THE TASK:
Find each line holding "hanging" and copy it out.

WORKING DATA:
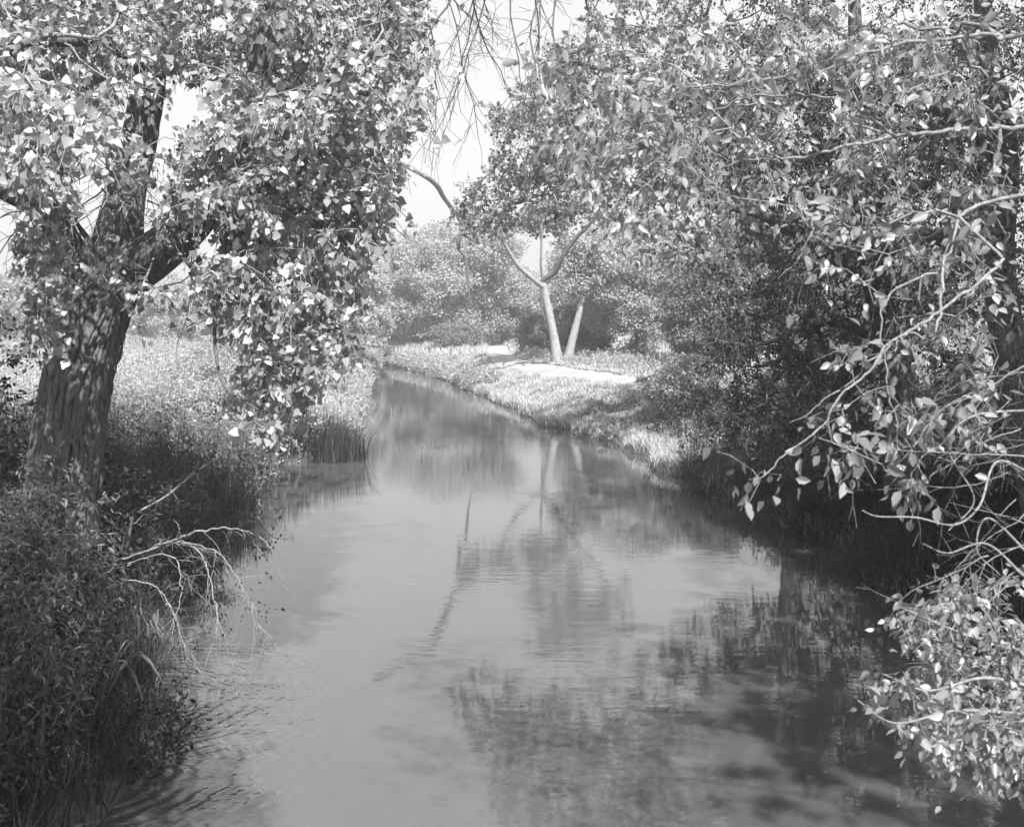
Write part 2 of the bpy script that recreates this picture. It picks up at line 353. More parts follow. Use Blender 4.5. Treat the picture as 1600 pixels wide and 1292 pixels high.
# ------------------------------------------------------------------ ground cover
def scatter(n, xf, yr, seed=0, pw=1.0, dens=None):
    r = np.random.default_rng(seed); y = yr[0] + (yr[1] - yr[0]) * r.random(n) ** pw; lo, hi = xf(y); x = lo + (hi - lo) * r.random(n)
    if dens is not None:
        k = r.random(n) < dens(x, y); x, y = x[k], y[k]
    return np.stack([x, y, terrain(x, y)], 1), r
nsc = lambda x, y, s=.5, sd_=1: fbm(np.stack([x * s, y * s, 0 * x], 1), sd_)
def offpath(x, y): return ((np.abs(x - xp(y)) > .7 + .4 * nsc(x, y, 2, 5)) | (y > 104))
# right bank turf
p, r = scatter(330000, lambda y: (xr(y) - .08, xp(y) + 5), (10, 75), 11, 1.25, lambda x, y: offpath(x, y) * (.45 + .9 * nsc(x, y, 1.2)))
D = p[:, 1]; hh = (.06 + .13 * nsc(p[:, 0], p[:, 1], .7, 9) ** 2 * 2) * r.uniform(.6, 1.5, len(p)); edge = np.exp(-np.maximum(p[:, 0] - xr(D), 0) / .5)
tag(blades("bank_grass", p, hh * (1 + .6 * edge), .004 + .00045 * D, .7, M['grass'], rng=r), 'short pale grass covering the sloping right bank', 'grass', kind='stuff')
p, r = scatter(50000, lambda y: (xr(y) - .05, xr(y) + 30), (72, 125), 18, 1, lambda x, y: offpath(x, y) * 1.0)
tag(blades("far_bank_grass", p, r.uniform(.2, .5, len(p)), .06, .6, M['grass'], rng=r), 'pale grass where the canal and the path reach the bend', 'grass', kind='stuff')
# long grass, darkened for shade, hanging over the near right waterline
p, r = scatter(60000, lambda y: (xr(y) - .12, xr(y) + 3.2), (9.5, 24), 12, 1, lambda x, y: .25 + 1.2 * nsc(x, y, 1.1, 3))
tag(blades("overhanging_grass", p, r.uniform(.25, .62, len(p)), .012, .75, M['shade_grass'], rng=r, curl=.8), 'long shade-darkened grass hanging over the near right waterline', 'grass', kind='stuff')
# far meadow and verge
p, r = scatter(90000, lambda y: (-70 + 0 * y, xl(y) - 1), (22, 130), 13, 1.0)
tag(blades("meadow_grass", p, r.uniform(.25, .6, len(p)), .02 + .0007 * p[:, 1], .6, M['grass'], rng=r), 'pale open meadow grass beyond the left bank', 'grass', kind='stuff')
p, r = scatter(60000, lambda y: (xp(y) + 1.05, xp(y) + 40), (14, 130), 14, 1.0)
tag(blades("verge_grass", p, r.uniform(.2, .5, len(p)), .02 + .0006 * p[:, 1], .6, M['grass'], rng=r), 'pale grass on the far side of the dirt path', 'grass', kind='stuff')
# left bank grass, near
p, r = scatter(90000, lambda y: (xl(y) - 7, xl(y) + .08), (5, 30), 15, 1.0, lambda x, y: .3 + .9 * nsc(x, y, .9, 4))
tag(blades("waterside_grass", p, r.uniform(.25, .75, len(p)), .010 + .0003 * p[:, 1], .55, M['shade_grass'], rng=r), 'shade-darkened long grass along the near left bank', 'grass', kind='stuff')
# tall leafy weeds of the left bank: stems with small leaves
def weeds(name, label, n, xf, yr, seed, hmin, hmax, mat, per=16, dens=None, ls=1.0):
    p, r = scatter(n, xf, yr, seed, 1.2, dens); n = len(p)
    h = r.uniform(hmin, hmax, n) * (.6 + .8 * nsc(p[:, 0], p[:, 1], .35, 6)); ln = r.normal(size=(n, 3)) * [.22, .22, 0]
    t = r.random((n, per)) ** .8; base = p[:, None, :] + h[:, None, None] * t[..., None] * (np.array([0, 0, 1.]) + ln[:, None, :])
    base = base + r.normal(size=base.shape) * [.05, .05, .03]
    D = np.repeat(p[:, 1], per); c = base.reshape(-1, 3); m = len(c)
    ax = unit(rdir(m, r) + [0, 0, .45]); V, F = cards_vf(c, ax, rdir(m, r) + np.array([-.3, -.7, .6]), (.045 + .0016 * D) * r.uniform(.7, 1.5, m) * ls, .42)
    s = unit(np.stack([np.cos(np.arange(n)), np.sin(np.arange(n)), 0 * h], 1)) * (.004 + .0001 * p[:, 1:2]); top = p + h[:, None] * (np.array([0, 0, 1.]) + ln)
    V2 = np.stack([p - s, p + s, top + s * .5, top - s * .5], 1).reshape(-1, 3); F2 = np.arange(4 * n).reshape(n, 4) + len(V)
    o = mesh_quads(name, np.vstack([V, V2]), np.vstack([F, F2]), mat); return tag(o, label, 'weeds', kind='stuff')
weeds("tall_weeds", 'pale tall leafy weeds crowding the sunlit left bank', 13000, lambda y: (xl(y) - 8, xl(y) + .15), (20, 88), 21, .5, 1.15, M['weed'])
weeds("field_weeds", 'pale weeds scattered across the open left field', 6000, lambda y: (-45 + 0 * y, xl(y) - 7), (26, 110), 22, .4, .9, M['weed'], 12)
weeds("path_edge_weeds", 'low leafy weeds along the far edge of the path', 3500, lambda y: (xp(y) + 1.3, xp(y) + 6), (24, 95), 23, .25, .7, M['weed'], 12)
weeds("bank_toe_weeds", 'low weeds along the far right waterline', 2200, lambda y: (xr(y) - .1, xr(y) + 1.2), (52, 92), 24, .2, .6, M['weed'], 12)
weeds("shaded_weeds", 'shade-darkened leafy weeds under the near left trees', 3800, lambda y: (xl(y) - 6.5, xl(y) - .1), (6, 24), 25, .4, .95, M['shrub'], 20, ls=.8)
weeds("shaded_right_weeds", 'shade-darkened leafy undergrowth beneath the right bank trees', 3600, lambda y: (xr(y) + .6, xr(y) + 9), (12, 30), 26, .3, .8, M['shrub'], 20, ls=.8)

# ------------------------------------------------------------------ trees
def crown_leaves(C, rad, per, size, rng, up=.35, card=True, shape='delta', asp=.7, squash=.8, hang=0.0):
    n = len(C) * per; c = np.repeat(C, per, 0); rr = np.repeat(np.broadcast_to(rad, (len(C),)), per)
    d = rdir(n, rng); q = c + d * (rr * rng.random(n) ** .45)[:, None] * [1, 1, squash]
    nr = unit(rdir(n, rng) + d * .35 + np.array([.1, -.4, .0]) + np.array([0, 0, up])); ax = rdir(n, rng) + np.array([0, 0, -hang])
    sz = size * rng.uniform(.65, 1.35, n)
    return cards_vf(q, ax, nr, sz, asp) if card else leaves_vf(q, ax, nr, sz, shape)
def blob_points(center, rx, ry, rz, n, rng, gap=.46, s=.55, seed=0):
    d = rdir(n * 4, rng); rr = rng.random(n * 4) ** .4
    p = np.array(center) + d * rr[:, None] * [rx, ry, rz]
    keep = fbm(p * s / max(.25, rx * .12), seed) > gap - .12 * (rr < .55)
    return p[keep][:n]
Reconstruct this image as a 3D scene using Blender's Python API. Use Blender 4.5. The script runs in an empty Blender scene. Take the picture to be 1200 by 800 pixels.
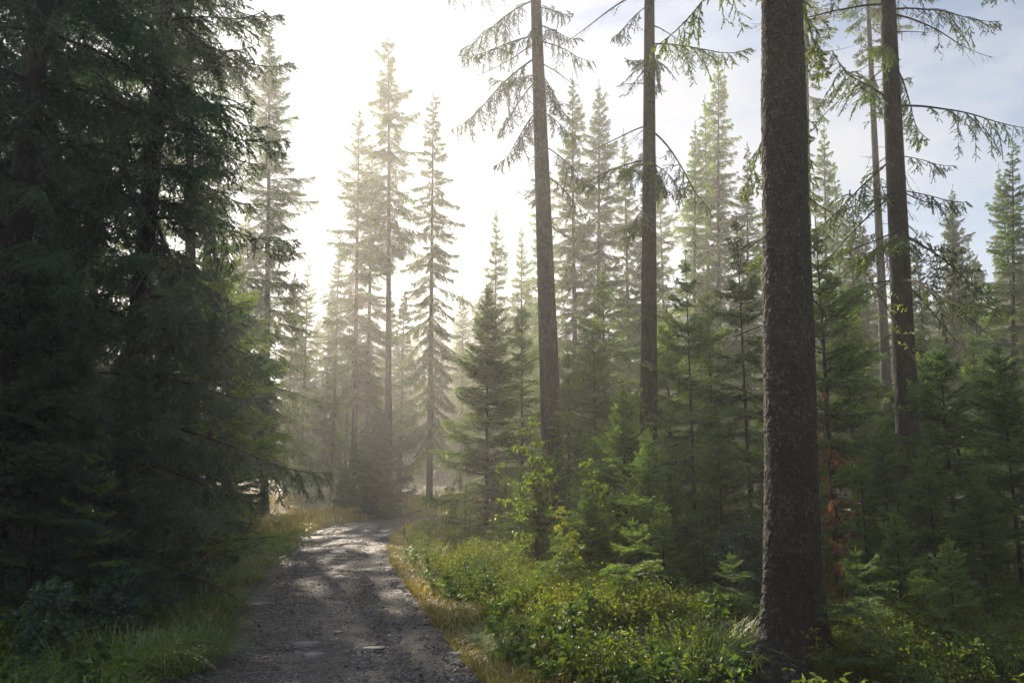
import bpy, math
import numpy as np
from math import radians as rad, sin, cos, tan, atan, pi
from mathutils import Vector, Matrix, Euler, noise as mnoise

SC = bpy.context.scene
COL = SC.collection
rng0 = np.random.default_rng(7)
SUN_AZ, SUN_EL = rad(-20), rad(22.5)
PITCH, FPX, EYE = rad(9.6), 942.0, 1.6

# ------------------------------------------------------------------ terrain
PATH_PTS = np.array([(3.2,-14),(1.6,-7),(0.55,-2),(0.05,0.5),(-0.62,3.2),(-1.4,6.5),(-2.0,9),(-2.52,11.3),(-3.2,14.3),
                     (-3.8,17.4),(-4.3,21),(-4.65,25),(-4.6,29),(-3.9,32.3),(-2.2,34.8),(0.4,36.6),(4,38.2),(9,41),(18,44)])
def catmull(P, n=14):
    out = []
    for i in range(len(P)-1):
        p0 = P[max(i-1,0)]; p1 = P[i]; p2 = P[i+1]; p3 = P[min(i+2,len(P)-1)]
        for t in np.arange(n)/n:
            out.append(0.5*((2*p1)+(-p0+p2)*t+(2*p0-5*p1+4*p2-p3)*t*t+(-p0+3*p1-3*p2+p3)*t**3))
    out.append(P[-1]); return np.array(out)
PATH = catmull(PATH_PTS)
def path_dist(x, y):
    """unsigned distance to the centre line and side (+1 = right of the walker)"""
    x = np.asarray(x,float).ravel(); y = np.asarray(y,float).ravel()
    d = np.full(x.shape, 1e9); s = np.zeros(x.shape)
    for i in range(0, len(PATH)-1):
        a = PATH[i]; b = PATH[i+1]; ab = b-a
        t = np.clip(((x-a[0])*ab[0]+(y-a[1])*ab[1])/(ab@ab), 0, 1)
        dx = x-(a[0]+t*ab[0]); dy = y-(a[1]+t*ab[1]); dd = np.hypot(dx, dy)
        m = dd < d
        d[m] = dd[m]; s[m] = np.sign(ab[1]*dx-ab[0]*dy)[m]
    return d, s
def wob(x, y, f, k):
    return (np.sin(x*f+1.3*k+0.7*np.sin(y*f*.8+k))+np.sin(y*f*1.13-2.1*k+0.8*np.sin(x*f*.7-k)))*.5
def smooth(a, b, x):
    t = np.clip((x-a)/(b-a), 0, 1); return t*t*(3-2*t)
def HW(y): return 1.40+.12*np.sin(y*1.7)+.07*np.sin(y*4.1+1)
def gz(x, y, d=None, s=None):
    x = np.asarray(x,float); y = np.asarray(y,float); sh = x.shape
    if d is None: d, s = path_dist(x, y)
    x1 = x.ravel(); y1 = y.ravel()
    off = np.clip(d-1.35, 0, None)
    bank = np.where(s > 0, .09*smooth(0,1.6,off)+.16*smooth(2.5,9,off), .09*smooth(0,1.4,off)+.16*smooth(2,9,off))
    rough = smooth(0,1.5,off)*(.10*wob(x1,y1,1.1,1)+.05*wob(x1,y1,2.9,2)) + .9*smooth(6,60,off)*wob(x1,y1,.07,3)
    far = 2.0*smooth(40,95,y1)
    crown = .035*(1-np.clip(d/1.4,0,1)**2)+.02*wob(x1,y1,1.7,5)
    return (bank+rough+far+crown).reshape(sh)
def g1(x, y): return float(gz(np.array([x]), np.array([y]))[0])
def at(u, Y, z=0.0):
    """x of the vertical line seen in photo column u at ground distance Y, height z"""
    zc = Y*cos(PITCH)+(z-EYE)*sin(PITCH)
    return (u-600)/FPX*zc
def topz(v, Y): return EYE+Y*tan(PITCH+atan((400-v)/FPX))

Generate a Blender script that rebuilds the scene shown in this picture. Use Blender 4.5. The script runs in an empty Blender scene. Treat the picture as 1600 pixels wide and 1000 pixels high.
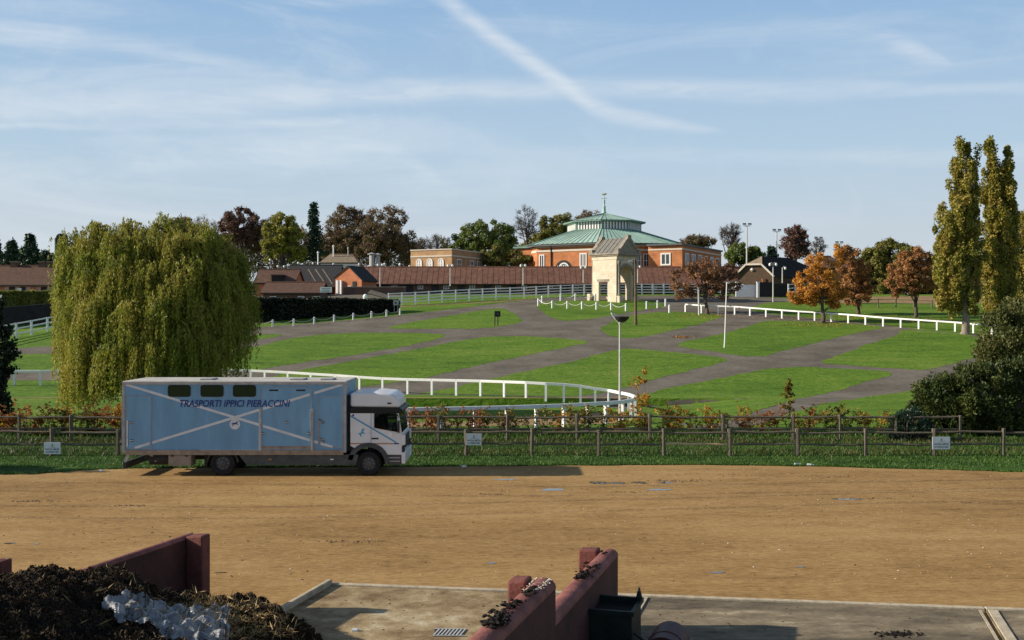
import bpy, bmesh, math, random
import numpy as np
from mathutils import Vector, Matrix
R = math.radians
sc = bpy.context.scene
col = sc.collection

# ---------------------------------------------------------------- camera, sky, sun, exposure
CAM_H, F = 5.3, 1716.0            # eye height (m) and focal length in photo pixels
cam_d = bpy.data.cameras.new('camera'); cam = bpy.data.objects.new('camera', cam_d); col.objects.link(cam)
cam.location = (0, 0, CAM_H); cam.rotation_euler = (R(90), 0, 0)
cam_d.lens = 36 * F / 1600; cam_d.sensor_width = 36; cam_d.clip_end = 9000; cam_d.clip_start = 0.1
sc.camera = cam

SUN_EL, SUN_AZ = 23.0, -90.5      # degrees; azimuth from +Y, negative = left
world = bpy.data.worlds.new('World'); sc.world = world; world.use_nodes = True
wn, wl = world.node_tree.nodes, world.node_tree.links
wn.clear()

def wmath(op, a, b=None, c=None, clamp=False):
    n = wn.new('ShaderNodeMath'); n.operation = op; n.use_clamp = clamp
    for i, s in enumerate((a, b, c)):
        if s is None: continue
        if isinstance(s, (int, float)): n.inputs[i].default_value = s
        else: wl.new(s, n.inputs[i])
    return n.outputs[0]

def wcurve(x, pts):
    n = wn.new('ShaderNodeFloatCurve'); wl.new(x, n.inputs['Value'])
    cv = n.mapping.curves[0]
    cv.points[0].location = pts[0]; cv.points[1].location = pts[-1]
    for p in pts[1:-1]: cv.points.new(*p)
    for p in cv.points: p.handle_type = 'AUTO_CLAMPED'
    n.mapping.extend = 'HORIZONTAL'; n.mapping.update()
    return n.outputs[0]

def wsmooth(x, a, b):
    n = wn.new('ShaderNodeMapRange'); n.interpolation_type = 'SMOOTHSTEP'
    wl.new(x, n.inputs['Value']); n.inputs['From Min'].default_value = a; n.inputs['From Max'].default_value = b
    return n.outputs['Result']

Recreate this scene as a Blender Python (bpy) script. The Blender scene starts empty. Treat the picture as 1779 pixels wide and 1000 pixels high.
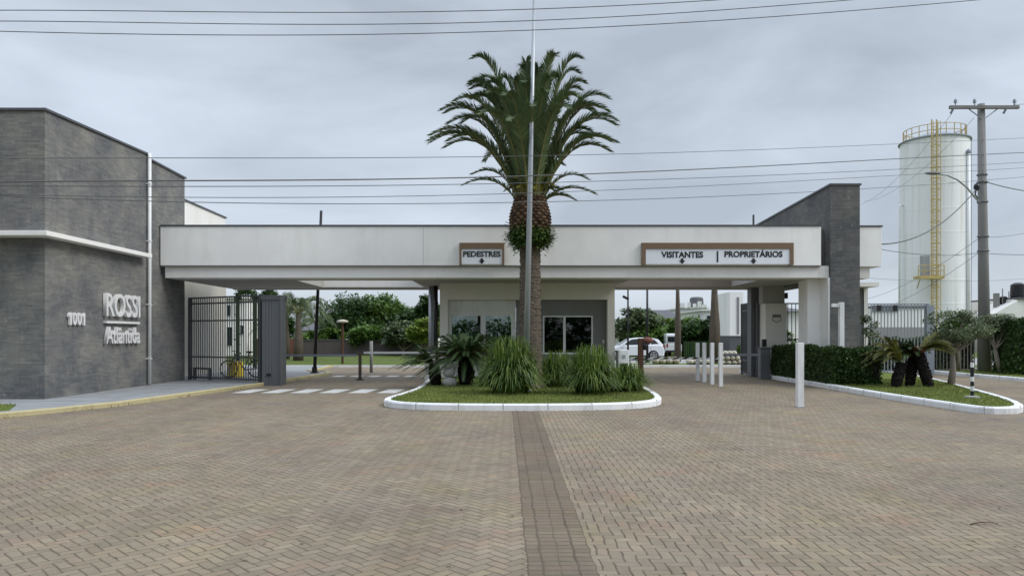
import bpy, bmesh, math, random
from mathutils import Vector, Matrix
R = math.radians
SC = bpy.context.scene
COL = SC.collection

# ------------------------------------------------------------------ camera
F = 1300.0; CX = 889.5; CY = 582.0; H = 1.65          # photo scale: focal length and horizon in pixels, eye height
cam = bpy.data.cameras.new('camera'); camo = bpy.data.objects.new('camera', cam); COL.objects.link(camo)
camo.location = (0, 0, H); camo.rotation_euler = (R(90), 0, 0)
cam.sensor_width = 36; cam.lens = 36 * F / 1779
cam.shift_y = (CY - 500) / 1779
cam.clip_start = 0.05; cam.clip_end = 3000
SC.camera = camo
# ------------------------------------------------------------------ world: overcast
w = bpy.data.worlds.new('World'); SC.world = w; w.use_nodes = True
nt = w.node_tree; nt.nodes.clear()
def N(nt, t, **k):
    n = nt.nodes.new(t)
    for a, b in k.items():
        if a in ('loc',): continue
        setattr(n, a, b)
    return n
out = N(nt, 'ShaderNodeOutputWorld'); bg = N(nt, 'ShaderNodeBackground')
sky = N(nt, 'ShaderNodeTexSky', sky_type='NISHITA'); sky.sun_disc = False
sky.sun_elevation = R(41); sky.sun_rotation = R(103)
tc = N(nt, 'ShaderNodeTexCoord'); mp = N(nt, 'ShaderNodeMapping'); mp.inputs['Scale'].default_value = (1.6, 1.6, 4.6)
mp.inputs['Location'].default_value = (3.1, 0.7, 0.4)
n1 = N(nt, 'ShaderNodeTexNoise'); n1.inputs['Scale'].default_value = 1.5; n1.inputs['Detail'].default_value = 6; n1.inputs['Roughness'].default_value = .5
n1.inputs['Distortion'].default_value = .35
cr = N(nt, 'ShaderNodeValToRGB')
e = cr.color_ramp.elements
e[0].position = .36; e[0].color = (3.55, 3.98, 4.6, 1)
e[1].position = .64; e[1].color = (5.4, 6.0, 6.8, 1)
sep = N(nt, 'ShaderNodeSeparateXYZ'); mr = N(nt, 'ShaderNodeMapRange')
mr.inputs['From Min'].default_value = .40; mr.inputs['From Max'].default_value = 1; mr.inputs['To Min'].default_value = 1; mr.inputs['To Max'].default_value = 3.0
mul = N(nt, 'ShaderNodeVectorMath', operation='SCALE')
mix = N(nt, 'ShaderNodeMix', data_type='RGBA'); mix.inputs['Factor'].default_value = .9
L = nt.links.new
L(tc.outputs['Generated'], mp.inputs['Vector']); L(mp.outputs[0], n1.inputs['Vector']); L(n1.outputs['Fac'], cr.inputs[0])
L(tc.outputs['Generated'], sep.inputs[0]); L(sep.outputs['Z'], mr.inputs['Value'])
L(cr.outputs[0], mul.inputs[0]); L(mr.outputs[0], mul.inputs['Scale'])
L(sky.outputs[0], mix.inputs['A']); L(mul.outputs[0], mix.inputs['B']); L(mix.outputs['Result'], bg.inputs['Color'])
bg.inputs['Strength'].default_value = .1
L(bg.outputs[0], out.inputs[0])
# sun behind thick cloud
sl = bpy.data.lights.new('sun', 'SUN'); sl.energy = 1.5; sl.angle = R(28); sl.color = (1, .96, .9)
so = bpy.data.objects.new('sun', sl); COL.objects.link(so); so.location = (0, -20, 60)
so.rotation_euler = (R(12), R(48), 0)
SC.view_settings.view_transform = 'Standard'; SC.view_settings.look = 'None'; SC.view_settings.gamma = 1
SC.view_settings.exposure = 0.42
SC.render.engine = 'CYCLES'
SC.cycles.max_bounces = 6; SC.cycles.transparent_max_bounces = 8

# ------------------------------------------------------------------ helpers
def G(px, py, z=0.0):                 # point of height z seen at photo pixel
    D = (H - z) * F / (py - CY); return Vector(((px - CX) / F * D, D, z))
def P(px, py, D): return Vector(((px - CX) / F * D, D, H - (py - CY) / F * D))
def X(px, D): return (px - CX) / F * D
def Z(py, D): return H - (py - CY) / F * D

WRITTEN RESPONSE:
# long grass, darkened for shade, hanging over the near right waterline
tag(blades("overhanging_grass", p, r.uniform(.25, .62, len(p)), .012, .75, M['shade_grass'], rng=r, curl=.8), 'long shade-darkened grass hanging over the near right waterline', 'grass', kind='stuff')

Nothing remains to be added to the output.